Particle-wall hydrodynamic effects on optical trapping viscometry

Abstract

Optical tweezers are a versatile setup used to measure forces in soft materials and characterize the rheological properties of fluids and gels. An accurate measurement of these forces is complicated by the interaction between the optically trapped materials and nearby substrate walls. This work presents a comprehensive Brownian Dynamic (BD) model that accounts for the hydrodynamic interactions between an optically trapped particle and a nearby boundary. The model is based on a midpoint algorithm, which simplifies accounting for diffusion gradients that arise from hydrodynamic interactions. Experiments using an optical tweezer and a quadrant position detector (QPD) are performed to validate these experiments.
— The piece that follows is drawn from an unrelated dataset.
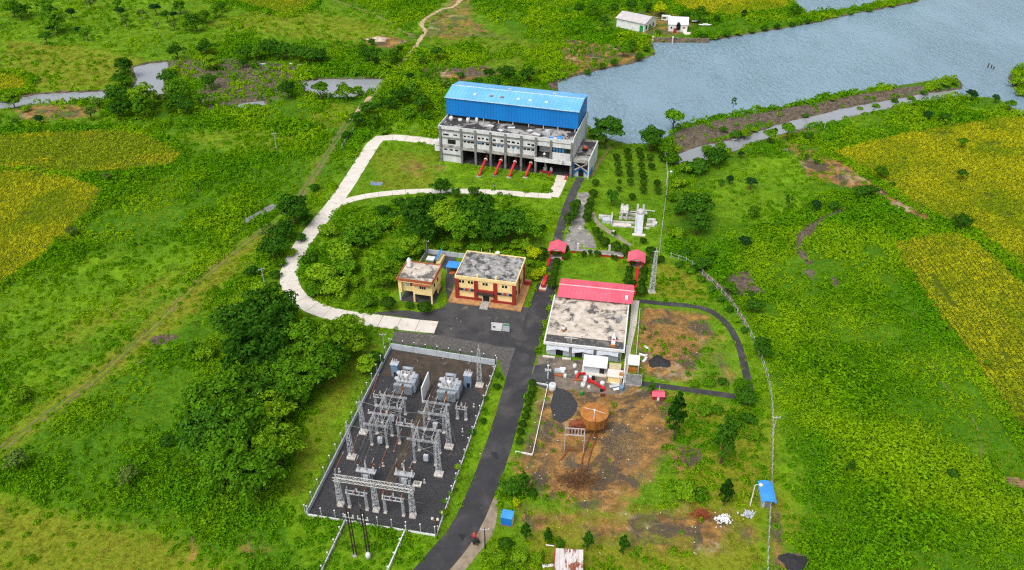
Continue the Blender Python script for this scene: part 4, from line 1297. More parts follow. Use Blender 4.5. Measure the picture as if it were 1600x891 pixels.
for k in range(6):
    bx("post", M_WHITE, t, (-0.06, 0.06, k * 3.5, k * 3.5 + 0.12, 0, 0.9))
bx("bar", M_WHITE, t, (-0.04, 0.04, 0, 17.6, 0.8, 0.9))

# ------------------------------------------------------------------ switchyard
SY_ANG = math.radians(-11.1)
SYO = P(480, 805)
c3_, s3_ = math.cos(SY_ANG), math.sin(SY_ANG)


def syl(u, v, z=0.0):
    return (SYO[0] + u * c3_ - v * s3_, SYO[1] + u * s3_ + v * c3_, z)


def sypoly(name, pts, z, m):
    bm = bmesh.new()
    bm.faces.new([bm.verts.new(syl(u, v, z)) for u, v in pts])
    me = D.meshes.new(name)
    bm.to_mesh(me)
    bm.free()
    me.materials.append(m)
    o = link(D.objects.new(name, me))
    tag(o, kind="structure")
    KEEP_OUT.append(np.array([syl(u, v)[:2] for u, v in pts]))
    return o


sypoly("gravel_yard", [(0, 0), (24.2, 0), (25.0, 47.6), (0.1, 48.8)], 0.012, M_GRAVEL)
sypoly("dirt_yard", [(1.0, 39.0), (6, 40.5), (12.3, 38.5), (20, 40.5), (24.6, 37), (24.7, 47.2), (0.8, 48.2)], 0.02, M_BROWNDIRT)
sypoly("dirt_strip", [(11.0, 6), (12.6, 6), (14.6, 30), (14.9, 39), (11.6, 39), (12.2, 30)], 0.018, M_BROWNDIRT)
# loose stones that stand proud of the gravel
rng = np.random.default_rng(8)
m = MB()
for k in range(2600):
    u, v = rng.uniform(0.4, 24), rng.uniform(0.4, 47)
    s = rng.uniform(0.07, 0.17)
    x, y, z = syl(u, v, 0.02)
    a = rng.uniform(0, 6.28)
    vs = [(x + s * math.cos(a + q * 2.09), y + s * math.sin(a + q * 2.09), z - 0.02) for q in range(3)] + [(x + rng.uniform(-s, s) * 0.4, y + rng.uniform(-s, s) * 0.4, z + s * 0.8)]
    m.raw(vs, [(0, 1, 3), (1, 2, 3), (2, 0, 3)])
o = m.build("gravel_stones", M_GRAVEL)
tag(o, kind="stuff")


def mesh_material():
    m, nt, b = nodes("chain link mesh")
    nt.nodes.remove(b)
    out = nt.nodes["Material Output"]
    pos = N(nt, "ShaderNodeNewGeometry").outputs["Position"]
    f = ramp(nt, noise_node(nt, pos, 9.0, 2), 0.5, 0.56)
    d = N(nt, "ShaderNodeBsdfDiffuse")
    d.inputs[0].default_value = (*lin(92, 94, 96), 1)
    t = N(nt, "ShaderNodeBsdfTransparent")
    mx = N(nt, "ShaderNodeMixShader")
    nt.links.new(math_node(nt, 'MULTIPLY', f, 0.55), mx.inputs[0])
    nt.links.new(t.outputs[0], mx.inputs[1])
    nt.links.new(d.outputs[0], mx.inputs[2])
    nt.links.new(mx.outputs[0], out.inputs[0])
    return m


M_MESH = mesh_material()


def run_fence(name, label, a, b, n, wall_h, post_h, cap=True, wall_m=M_GREYW, post_m=M_STEEL, mesh=True, off=0.25, wt=0.22):
    """fence from local point a to b: low wall panels, posts with pale caps, wire mesh panels between"""
    ax, ay, _ = syl(*a)
    bx_, by_, _ = syl(*b)
    L = math.hypot(bx_ - ax, by_ - ay)
    t = thing(name, label, "fence", (ax, ay), math.atan2(by_ - ay, bx_ - ax))
    st = L / n
    for k in range(n):
        if wall_h:
            bx("wall_panel", wall_m, t, (k * st + 0.02, (k + 1) * st - 0.02, -wt / 2, wt / 2, 0, wall_h))
        if mesh:
            bx("mesh_panel", M_MESH, t, (k * st + 0.06, (k + 1) * st - 0.06, off - 0.01, off + 0.01, 0.15, post_h - 0.2))
    for k in range(n + 1):
        p = MB().tube([(k * st, off, 0), (k * st, off, post_h)], 0.07, 6).build("post", post_m, t)
        if cap:
            MB().lathe([(0.0, 0), (0.15, 0.08), (0.15, 0.2), (0, 0.3)], (k * st, off, post_h), 8).build("cap", M_WHITE, p)
    return t


run_fence("switchyard_fence", "white walled fence with capped posts on the switchyard's left side", (0, 0), (0.1, 48.8), 16, 1.05, 2.6)
run_fence("switchyard_fence", "pale wall with dark posts along the switchyard's back edge", (0.25, 48.6), (24.8, 47.5), 9, 1.6, 2.4, post_m=M_POLE, mesh=True, off=0.4)
run_fence("switchyard_fence", "wire fence with broken white curb on the switchyard's road side", (24.3, 0.2), (25.0, 47.2), 15, 0.45, 2.4, off=-0.2, wall_m=M_WHITE)
run_fence("switchyard_fence", "open wire fence on a low white curb along the switchyard's front", (0.2, 0), (24.1, 0), 9, 0.4, 2.4, off=0.0, wall_m=M_WHITE)
run_fence("pen_fence", "slanting white curb fence left of the dark pole pair", (7.4, -0.4), (7.2, -14), 5, 0.7, 2.2, wall_m=M_WHITE, mesh=True)
run_fence("pen_fence", "slanting white curb fence right of the dark pole pair", (18.6, -0.4), (18.0, -12), 4, 0.7, 1.9, wall_m=M_WHITE, mesh=False)

# lattice masts
for i, (u, v, h, lab) in enumerate(((3.07, 21.9, 8.4, "grey lattice mast on a white block, left side by the fence, farther of two"),
                                    (3.05, 15.0, 8.6, "grey lattice mast on a white block, left side by the fence, nearer of two"),
                                    (21.05, 21.3, 9.2, "grey lattice mast on a white block at the right bay"),
                                    (20.95, 14.0, 8.8, "tall lattice mast standing alone on the right of the gravel yard"),
                                    (22.9, 40.2, 10.2, "tallest slim lattice mast in the yard's far right corner"))):
    t = thing("lattice_mast", lab, "mast", syl(u, v), SY_ANG, "lattice masts of the switchyard")
    bx("footing", M_SLAB, t, (-0.85, 0.85, -0.7, 0.7, 0.0, 0.4))
    MB().lattice((0, 0, 0.4), (0, 0, h), 0.95, 0.5, 9, 0.034, 0.02).build("lattice", M_STEEL, t)
    MB().tube([(0, 0, h), (0, 0, h + 1.3)], 0.06, 6).build("spike", M_STEEL, t)
    if i == 4:
        MB().tube([(0, 0, h - 1), (-2.6, 0.6, 5.2)], 0.04, 5).build("stay", M_STEEL, t)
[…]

We conduct experiments by varying input laser current from 100 mA to 300 mA. Our experiments show that measured viscosity at 100 mA is ∼19% higher than the value expected for room temperature water (0.89 mPa-s). The discrepancy diminishes to 4% when a 300 mA current is used. Simulations performed with the BD model show that, for a nominal spring constant of ks=4.332×10−4IlaserpN/μm, the discrepancy can be explained via hydrodynamic interactions that influence the measured effective viscosity. Wide variability in confidence interactions observed in our data can be replicated by using a range of diameters in our simulation. This is consistent with DLS measurements of the particles used in this study, which show that the mean diameter was (1.63 ± 0.28) μm. This work has implications for measuring Newtonian media viscosities up to ∼63 mPa-s, as determined by a scaling analysis of limitations for our measurement system.